OWWA membership costs £18 every two years per contract.
According to OWWA policy, an employer has first responsibility for the repatriation of remains, and they collect the cost of repatriation which could amount up to £3,000. But if there is no available employer or recruitment agency, OWWA can then come in, get involved and actually help the family.

It is not easy to die abroad, especially if your loved ones are in the Philippines. There are many things to think about so that if you die overseas, for example in the United Kingdom, those you leave behind will not suffer unnecessarily and you can protect their interests. These include:

  1. Have a last will and testament
    2. Have life insurance
    3. If already a British citizen, obtain dual nationality
    4. Become members of OWWA and Social Security System
    5. Join Filipino community organizations who might be able to help especially the undocumented.

You need to have a last will and testament, and your loved ones need to know where it is. Those who are unmarried or only civil partners have no right to inherit from the deceased, so it is important to specify in your will what you wish to give them.

In your will, you need to clearly indicate whether you want your body cremated, buried in the United Kingdom, or sent back home to the Philippines.

If you already have British nationality, this means you are under the care of the British government. If you want to be looked after by the Philippines, it is vital for Filipinos to obtain dual nationality. This could help when an overseas Filipino dies abroad because a Filipino outside the country is the responsibility of the Philippines and it would be easy to approach the embassy as necessary or for the repatriation of remains.

It is important to join OWWA because it has a provision to help compatriots who die in a foreign land.

An active member is covered for P100,000 if they die from natural causes, and P200,000 if they die from an accident. Aside from this, there is also a burial benefit of P20,000.

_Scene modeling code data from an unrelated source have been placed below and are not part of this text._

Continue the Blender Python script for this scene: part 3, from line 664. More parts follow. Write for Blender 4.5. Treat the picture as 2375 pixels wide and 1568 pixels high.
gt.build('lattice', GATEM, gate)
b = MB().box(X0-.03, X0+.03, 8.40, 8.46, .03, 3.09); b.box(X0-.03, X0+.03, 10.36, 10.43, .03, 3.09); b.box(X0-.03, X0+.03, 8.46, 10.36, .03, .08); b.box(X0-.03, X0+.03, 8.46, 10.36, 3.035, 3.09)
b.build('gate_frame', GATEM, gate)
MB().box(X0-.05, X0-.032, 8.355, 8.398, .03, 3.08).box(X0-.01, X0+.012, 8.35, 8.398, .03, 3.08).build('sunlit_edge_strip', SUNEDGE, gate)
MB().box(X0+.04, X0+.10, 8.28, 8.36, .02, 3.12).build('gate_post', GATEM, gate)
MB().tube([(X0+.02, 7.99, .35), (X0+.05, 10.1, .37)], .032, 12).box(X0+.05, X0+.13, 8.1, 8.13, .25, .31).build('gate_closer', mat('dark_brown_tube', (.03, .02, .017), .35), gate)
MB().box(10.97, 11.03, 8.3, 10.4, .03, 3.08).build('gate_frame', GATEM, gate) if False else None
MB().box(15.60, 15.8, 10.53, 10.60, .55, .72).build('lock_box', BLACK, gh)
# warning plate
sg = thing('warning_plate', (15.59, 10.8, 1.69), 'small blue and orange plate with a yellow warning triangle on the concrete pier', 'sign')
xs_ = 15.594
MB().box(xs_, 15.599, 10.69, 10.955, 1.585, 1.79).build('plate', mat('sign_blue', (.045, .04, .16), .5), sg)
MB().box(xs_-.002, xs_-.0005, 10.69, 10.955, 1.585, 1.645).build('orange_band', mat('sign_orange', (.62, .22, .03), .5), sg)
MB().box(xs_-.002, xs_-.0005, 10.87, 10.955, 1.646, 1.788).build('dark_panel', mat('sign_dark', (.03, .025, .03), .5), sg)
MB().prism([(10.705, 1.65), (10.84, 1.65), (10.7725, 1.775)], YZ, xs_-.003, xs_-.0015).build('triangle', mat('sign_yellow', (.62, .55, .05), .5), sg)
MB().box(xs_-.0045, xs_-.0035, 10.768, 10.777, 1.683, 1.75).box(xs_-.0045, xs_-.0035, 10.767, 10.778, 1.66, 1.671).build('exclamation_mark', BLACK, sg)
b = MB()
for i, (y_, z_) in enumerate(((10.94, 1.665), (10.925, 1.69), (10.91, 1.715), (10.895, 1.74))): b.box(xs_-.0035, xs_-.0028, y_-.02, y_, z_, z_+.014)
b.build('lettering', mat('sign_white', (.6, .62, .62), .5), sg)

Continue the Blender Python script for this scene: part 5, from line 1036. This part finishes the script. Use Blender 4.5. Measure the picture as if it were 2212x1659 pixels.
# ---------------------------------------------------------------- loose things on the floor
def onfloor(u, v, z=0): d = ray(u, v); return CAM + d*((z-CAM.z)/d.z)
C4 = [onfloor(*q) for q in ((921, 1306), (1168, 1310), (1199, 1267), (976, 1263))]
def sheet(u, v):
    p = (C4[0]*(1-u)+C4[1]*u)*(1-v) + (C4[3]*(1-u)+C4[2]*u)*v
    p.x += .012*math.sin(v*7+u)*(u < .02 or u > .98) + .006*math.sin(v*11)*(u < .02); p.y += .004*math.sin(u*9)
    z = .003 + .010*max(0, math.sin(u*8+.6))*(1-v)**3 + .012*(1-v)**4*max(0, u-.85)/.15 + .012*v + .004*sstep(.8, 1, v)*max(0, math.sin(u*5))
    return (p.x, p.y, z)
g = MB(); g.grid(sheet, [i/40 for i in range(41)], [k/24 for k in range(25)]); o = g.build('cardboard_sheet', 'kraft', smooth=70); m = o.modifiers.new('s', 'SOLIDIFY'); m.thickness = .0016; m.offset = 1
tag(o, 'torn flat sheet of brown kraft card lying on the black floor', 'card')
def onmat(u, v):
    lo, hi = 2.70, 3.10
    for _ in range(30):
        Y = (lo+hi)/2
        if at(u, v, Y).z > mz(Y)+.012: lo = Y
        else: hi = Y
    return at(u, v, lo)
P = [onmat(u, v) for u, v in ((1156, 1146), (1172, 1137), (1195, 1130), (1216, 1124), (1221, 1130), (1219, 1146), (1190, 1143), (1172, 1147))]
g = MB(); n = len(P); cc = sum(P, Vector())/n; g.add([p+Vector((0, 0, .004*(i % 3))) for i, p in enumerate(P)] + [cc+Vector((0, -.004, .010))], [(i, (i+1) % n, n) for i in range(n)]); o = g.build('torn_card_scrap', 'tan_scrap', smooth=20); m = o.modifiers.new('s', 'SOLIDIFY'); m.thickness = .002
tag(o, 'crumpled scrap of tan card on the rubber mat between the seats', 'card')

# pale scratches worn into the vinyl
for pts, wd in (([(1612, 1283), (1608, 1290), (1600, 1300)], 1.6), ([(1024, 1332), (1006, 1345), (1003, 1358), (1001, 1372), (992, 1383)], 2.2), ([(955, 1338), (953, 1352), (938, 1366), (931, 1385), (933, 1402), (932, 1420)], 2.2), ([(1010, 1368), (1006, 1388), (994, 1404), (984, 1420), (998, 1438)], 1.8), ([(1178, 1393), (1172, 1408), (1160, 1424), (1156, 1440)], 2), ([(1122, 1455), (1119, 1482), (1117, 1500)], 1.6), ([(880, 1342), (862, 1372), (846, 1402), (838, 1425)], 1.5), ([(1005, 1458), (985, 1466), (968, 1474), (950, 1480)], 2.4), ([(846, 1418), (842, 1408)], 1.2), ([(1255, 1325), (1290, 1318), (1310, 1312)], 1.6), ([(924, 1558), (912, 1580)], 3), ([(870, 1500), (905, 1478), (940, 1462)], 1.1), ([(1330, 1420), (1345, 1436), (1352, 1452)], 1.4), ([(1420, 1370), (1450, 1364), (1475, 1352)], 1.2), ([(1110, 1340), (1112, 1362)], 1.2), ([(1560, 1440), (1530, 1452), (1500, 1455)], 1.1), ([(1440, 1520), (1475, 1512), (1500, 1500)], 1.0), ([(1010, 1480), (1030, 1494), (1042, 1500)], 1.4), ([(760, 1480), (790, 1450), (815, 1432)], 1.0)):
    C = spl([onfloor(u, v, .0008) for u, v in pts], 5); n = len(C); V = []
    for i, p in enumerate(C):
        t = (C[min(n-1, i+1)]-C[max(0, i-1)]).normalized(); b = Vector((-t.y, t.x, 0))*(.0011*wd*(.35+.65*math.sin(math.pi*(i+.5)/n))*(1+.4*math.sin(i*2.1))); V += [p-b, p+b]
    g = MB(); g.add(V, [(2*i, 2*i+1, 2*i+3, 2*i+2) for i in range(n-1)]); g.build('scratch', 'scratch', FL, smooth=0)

In the same way, if you are an SSS member, there are benefits that will accrue to your family if and when you die, such us a monthly pension or lump sum and burial benefit.

Joining an organization such as FDWA can help, for example, the undocumented. Even if they are not members or their membership has lapsed, OWWA can still help.

If you do not have a will or insurance yet, you are not a dual national, or not yet a member yet of OWWA or SSS or any organizations that help the undocumented, it would be best to seek advice from a lawyer or go to the embassy directly to apply for dual citizenship and to join the government schemes.